Trump’s political future in hands of Supreme Court he transformed
WASHINGTON (AP) — Donald Trump touts his transformation of the U.S. Supreme Court as one of his presidency's greatest accomplishments. Now his legal and political future may lie in the hands of the court he pushed to the right.
With three Trump-appointed justices leading a conservative majority, the court is being thrust into the middle of two cases carrying enormous political implications just weeks before the first votes in the Iowa caucuses. The outcomes of the legal fights could dictate whether the Republican presidential primary front-runner stands trial over his efforts to overturn the 2020 election and whether he has a shot to retake to the White House next November.
"The Supreme Court now is really in a sticky wicket, of historical proportions, of constitutional dimensions, to a degree that I don't think we've ever really seen before," said Steve Vladeck, a law professor at the University of Texas at Austin.

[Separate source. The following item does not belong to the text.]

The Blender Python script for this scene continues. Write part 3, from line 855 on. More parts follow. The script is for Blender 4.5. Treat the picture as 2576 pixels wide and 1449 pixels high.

Trump's lawyers plan to ask the Supreme Court to overturn a decision Tuesday barring him from Colorado's ballot under Section 3 of the 14th Amendment, which prohibits anyone who swore an oath to support the Constitution and then "engaged in insurrection" against it from holding office. The Colorado Supreme Court ruling is the first time in history the provision has been used to try to prohibit someone from running for the presidency.
"It's a political mess the Supreme Court may have a hard time avoiding," said Michael Gerhardt, a University of North Carolina law professor.
It comes as the justices are separately weighing a request from special counsel Jack Smith to take up and rule quickly on whether Trump can be prosecuted on charges he plotted to overturn the 2020 election results. Prosecutors are hoping the justices will act swiftly to answer whether Trump is immune from prosecution in order to prevent delays that could push the trial — currently scheduled to begin on March 4 — until after next year's presidential election. Trump has denied any wrongdoing in the case.
The three justices appointed by Trump — Neil Gorsuch, Brett Kavanaugh and Amy Coney Barrett — were among more than 230 federal judges installed under Trump as part of a GOP push to transform the ideological leanings of the bench. His impact on the high court has been seen in rulings rescinding the five-decade-old constitutional right to abortion, setting new standards for evaluating guns laws and striking down affirmative action in college admissions.
"This is a court that is already a lightning rod in our contemporary political discourse. A court that is viewed quite skeptically by a large swath of the American electorate," Vladeck said. But he added, "It's also a court that has not bent over backwards for Trump."
For example, in January 2022, the high court rebuffed Trump's attempt to withhold presidential documents sought by the congressional committee investigating the Jan. 6 insurrection. The justices also allowed Trump's tax returns to be handed over to a congressional committee after his refusal to release them touched off a yearslong legal fight.